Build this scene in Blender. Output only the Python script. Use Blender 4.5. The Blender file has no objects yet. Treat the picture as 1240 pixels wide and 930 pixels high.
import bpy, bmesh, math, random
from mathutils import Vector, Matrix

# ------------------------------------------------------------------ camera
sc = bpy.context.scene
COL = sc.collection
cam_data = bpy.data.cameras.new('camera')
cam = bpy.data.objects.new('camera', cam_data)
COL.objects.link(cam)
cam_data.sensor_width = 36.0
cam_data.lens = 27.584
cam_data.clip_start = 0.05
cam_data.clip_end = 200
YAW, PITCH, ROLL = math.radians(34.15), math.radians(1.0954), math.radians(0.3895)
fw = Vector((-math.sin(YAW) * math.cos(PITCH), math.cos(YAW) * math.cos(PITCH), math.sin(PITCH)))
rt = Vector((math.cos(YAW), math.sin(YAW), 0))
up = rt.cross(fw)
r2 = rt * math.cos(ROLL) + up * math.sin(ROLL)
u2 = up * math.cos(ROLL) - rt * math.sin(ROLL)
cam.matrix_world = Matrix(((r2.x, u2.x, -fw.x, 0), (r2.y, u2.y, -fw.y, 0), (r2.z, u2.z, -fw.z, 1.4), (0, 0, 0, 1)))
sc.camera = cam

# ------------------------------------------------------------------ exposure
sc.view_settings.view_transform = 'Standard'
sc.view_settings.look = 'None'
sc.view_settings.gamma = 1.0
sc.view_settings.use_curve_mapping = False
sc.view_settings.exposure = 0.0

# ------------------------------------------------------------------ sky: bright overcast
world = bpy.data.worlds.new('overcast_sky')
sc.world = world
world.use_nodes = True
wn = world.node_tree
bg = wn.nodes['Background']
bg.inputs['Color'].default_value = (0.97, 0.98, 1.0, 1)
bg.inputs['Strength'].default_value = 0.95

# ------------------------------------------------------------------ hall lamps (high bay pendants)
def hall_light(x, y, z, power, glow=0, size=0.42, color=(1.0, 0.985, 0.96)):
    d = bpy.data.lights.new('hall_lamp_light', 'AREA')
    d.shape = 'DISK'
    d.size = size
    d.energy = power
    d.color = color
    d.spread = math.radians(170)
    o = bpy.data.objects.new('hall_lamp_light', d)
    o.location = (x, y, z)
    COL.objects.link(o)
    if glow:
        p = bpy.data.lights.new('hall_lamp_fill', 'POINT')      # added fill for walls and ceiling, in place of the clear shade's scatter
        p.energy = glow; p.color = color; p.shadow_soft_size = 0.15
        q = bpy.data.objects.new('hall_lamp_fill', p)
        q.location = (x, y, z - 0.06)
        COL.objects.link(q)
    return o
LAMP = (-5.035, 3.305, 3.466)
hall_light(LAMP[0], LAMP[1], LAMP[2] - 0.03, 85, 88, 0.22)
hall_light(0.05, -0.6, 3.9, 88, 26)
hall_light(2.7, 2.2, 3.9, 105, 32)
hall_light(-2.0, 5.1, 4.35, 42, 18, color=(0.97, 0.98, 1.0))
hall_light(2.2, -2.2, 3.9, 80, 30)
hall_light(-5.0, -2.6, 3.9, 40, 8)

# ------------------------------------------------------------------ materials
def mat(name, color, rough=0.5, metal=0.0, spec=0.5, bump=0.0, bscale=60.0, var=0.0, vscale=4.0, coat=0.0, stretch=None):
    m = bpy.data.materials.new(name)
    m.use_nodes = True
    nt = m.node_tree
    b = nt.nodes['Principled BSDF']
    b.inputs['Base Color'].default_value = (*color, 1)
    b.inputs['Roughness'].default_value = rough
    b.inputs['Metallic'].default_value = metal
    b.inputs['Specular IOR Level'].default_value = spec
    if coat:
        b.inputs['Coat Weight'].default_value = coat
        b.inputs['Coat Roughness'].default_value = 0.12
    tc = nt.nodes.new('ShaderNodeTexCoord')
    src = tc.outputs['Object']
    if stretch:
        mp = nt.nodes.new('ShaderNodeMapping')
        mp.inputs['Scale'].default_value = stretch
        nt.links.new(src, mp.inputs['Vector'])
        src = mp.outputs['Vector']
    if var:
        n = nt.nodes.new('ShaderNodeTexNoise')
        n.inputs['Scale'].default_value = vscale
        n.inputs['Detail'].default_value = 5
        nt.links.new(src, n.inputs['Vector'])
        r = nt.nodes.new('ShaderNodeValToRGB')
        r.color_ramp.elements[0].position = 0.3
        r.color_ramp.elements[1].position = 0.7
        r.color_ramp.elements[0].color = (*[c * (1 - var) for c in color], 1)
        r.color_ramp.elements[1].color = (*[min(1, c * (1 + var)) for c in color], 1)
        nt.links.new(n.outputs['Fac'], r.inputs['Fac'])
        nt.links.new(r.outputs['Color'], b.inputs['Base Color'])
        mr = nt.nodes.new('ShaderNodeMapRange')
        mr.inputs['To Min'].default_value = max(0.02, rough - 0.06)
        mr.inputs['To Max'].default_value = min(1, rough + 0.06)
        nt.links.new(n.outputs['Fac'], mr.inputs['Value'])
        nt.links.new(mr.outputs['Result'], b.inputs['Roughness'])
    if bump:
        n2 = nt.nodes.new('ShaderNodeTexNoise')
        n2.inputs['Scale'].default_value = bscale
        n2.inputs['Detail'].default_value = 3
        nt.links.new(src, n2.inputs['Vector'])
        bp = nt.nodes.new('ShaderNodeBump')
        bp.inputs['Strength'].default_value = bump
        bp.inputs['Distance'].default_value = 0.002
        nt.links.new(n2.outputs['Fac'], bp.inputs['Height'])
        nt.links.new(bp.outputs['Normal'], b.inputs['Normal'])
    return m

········

- [Given request]: Work out the number of lines in this listing that include the word "objects". Reply with that number only.

- [Response for this exercise]: 7